As in other points, it comes down to one’s position in society and in life. The varnāśrama institution is based on acting in ways that are appropriate according to our spiritual and social position, using natural inclinations in positive ways, and not in trying to fit entire sections of society into stereotypes, which is more akin to communism.
When one becomes an ascetic, the idea is to remove one's attention from the body to spiritual practice; therefore, dressing in a very simple way becomes the norm. If a woman is helping her husband during his practice of austerities, for example, like in the case of Devahūti, dressing in an overly attractive way just to distract him would be counterproductive.
On the other hand, when we are in family life, the priorities are different. A young lady who identifies herself as a woman will have a natural tendency to want to look beautiful, and the scriptures thus recommend that she exert this tendency in situations where it is appropriate.
When a lady disciple wrote to Śrila Prabhupāda asking if she should shave her head like the men, Prabhupāda answered that Kṛṣṇa doesn’t like ugly gopīs. This doesn’t mean she was to think she was a gopī, but made the point that in her position it was more useful to try to look beautiful for Kṛṣṇa than to try to artificially become renounced.
In modern societies, ladies often have the idea that they can be pajama queens at home, and dress when they go out, but the Vedic concept is the opposite, that a lady should put more effort into dressing well at home, to keep her husband’s mind in good order, than in dressing for outside. It makes sense when we think about it: her whole family life is based on the relationship with her husband, while unknown people from outside give her nothing.
Very few men enter into family life just as a matter of duty. They normally get married because they are attracted to ladies, and especially to the lady they choose. The Vedic idea is thus that a lady should nourish this attraction, so the man remains satisfied in family life and doesn’t have any ideas connected with other ladies. Attachment is a useful tool in family life because it makes men act dutifully, taking better care of their families. Attraction goes away naturally with time, but a lady should try to keep it as far as possible, until it is agreed that it is time to enter retired life.
There is, however, a difference in the concept of attractiveness in Vedic societies and what is attractive in modern societies. When the scriptures mention ladies dressing in an attractive way, this means dresses in the mode of goodness, that look clean and beautiful, but not in a sexual sense. The sari (when correctly used) is a good example since it is a cloth that covers the body properly and at the same time looks beautiful and elegant. This type of beauty is very favorable for ladies in family life because it inspires the men in a positive sense. One may use other styles of clothing that may be suitable; the main point is the substance, not the form.

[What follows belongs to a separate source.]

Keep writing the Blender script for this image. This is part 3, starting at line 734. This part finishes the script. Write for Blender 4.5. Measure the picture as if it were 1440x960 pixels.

The problem in modern societies is that attractive usually implies a sexual sense, with ladies dressed in provocative ways. This type of dress inspires an exploitative attitude in men that is not very favorable for anyone. If a lady starts showing her body outside, she starts to attract the wrong type of man, lusty men that are interested in exploiting her, instead of protecting her inside marriage. This also contributes to cases of infidelity, illicit affairs, and other problems. Usually, what causes problems in our communities is not men being overly attracted to their wives, but becoming attracted to others, which leads to extra-conjugal affairs. If a lady can avoid it by keeping her husband attracted to her, it can be positive not only for her family but for society at large.